— DATASET EXCERPT —
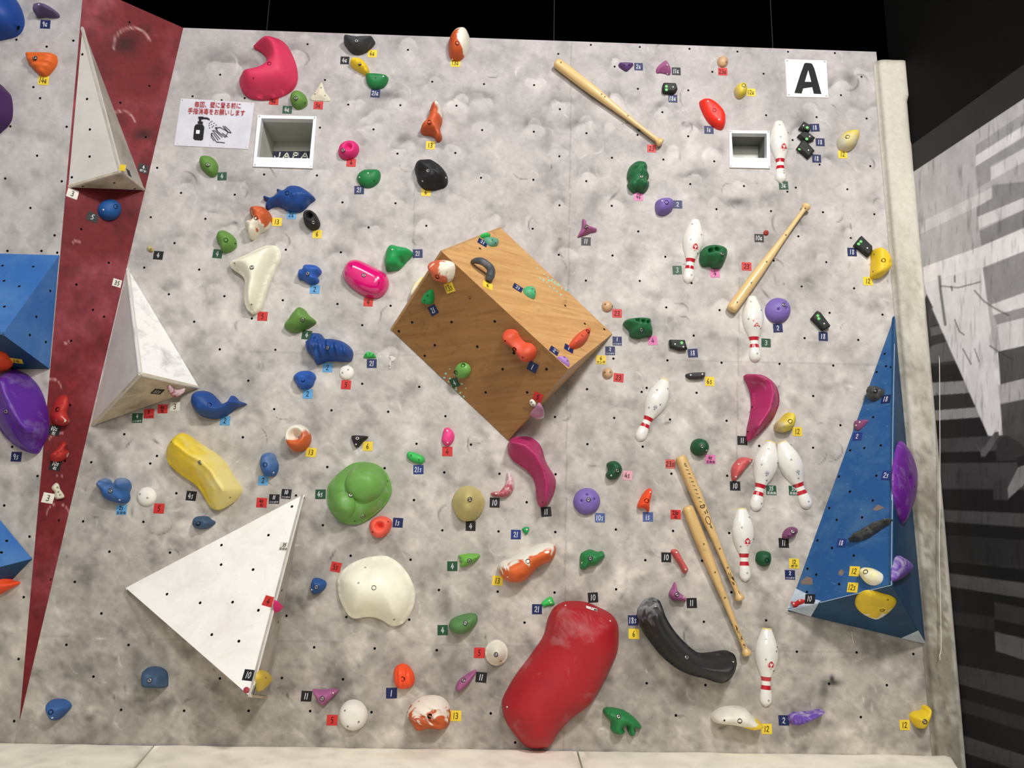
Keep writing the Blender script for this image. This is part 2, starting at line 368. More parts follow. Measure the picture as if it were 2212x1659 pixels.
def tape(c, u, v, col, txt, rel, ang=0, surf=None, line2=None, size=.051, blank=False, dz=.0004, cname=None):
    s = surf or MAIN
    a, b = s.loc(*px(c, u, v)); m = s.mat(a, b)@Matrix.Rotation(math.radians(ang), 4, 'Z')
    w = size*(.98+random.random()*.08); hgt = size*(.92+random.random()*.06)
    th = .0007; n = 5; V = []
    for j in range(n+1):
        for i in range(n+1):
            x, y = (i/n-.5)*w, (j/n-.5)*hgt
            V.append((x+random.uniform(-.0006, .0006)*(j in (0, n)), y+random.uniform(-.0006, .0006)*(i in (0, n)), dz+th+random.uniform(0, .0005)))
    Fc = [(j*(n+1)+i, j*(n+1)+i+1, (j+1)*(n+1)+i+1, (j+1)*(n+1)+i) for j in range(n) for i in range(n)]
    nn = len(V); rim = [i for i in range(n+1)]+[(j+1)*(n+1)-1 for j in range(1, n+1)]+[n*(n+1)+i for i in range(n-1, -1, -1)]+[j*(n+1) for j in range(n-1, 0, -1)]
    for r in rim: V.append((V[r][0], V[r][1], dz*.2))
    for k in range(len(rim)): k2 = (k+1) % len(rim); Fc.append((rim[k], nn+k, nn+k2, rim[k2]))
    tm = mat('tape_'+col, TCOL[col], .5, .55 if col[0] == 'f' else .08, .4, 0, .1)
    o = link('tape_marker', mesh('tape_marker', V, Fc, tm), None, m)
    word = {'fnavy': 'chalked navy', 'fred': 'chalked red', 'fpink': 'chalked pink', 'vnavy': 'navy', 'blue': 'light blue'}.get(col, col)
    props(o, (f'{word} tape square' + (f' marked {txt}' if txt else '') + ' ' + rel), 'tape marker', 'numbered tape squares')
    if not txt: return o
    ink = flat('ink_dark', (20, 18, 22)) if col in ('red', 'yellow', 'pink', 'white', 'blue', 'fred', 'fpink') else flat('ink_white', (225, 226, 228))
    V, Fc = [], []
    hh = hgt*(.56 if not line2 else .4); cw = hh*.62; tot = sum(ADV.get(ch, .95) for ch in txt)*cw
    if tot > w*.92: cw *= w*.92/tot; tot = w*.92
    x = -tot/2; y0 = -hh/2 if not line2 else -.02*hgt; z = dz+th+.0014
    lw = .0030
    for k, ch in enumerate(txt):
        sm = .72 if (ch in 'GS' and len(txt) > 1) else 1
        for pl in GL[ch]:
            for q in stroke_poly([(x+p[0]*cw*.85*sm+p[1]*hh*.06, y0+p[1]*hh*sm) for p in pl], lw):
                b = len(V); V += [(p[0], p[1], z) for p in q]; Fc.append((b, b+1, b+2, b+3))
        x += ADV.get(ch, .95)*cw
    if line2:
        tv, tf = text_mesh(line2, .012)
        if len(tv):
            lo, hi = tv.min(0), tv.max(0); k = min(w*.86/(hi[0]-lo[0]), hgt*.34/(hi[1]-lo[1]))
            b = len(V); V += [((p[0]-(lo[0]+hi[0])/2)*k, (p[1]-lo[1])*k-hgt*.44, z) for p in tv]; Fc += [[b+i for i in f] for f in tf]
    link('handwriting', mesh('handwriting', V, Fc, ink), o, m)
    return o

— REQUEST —
Leave the images out, please, and restate each line word for word.

— THE REPLY —
Keep writing the Blender script for this image. This is part 2, starting at line 368. More parts follow. Measure the picture as if it were 2212x1659 pixels.
def tape(c, u, v, col, txt, rel, ang=0, surf=None, line2=None, size=.051, blank=False, dz=.0004, cname=None):
    s = surf or MAIN
    a, b = s.loc(*px(c, u, v)); m = s.mat(a, b)@Matrix.Rotation(math.radians(ang), 4, 'Z')
    w = size*(.98+random.random()*.08); hgt = size*(.92+random.random()*.06)
    th = .0007; n = 5; V = []
    for j in range(n+1):
        for i in range(n+1):
            x, y = (i/n-.5)*w, (j/n-.5)*hgt
            V.append((x+random.uniform(-.0006, .0006)*(j in (0, n)), y+random.uniform(-.0006, .0006)*(i in (0, n)), dz+th+random.uniform(0, .0005)))
    Fc = [(j*(n+1)+i, j*(n+1)+i+1, (j+1)*(n+1)+i+1, (j+1)*(n+1)+i) for j in range(n) for i in range(n)]
    nn = len(V); rim = [i for i in range(n+1)]+[(j+1)*(n+1)-1 for j in range(1, n+1)]+[n*(n+1)+i for i in range(n-1, -1, -1)]+[j*(n+1) for j in range(n-1, 0, -1)]
    for r in rim: V.append((V[r][0], V[r][1], dz*.2))
    for k in range(len(rim)): k2 = (k+1) % len(rim); Fc.append((rim[k], nn+k, nn+k2, rim[k2]))
    tm = mat('tape_'+col, TCOL[col], .5, .55 if col[0] == 'f' else .08, .4, 0, .1)
    o = link('tape_marker', mesh('tape_marker', V, Fc, tm), None, m)
    word = {'fnavy': 'chalked navy', 'fred': 'chalked red', 'fpink': 'chalked pink', 'vnavy': 'navy', 'blue': 'light blue'}.get(col, col)
    props(o, (f'{word} tape square' + (f' marked {txt}' if txt else '') + ' ' + rel), 'tape marker', 'numbered tape squares')
    if not txt: return o
    ink = flat('ink_dark', (20, 18, 22)) if col in ('red', 'yellow', 'pink', 'white', 'blue', 'fred', 'fpink') else flat('ink_white', (225, 226, 228))
    V, Fc = [], []
    hh = hgt*(.56 if not line2 else .4); cw = hh*.62; tot = sum(ADV.get(ch, .95) for ch in txt)*cw
    if tot > w*.92: cw *= w*.92/tot; tot = w*.92
    x = -tot/2; y0 = -hh/2 if not line2 else -.02*hgt; z = dz+th+.0014
    lw = .0030
    for k, ch in enumerate(txt):
        sm = .72 if (ch in 'GS' and len(txt) > 1) else 1
        for pl in GL[ch]:
            for q in stroke_poly([(x+p[0]*cw*.85*sm+p[1]*hh*.06, y0+p[1]*hh*sm) for p in pl], lw):
                b = len(V); V += [(p[0], p[1], z) for p in q]; Fc.append((b, b+1, b+2, b+3))
        x += ADV.get(ch, .95)*cw
    if line2:
        tv, tf = text_mesh(line2, .012)
        if len(tv):
            lo, hi = tv.min(0), tv.max(0); k = min(w*.86/(hi[0]-lo[0]), hgt*.34/(hi[1]-lo[1]))
            b = len(V); V += [((p[0]-(lo[0]+hi[0])/2)*k, (p[1]-lo[1])*k-hgt*.44, z) for p in tv]; Fc += [[b+i for i in f] for f in tf]
    link('handwriting', mesh('handwriting', V, Fc, ink), o, m)
    return o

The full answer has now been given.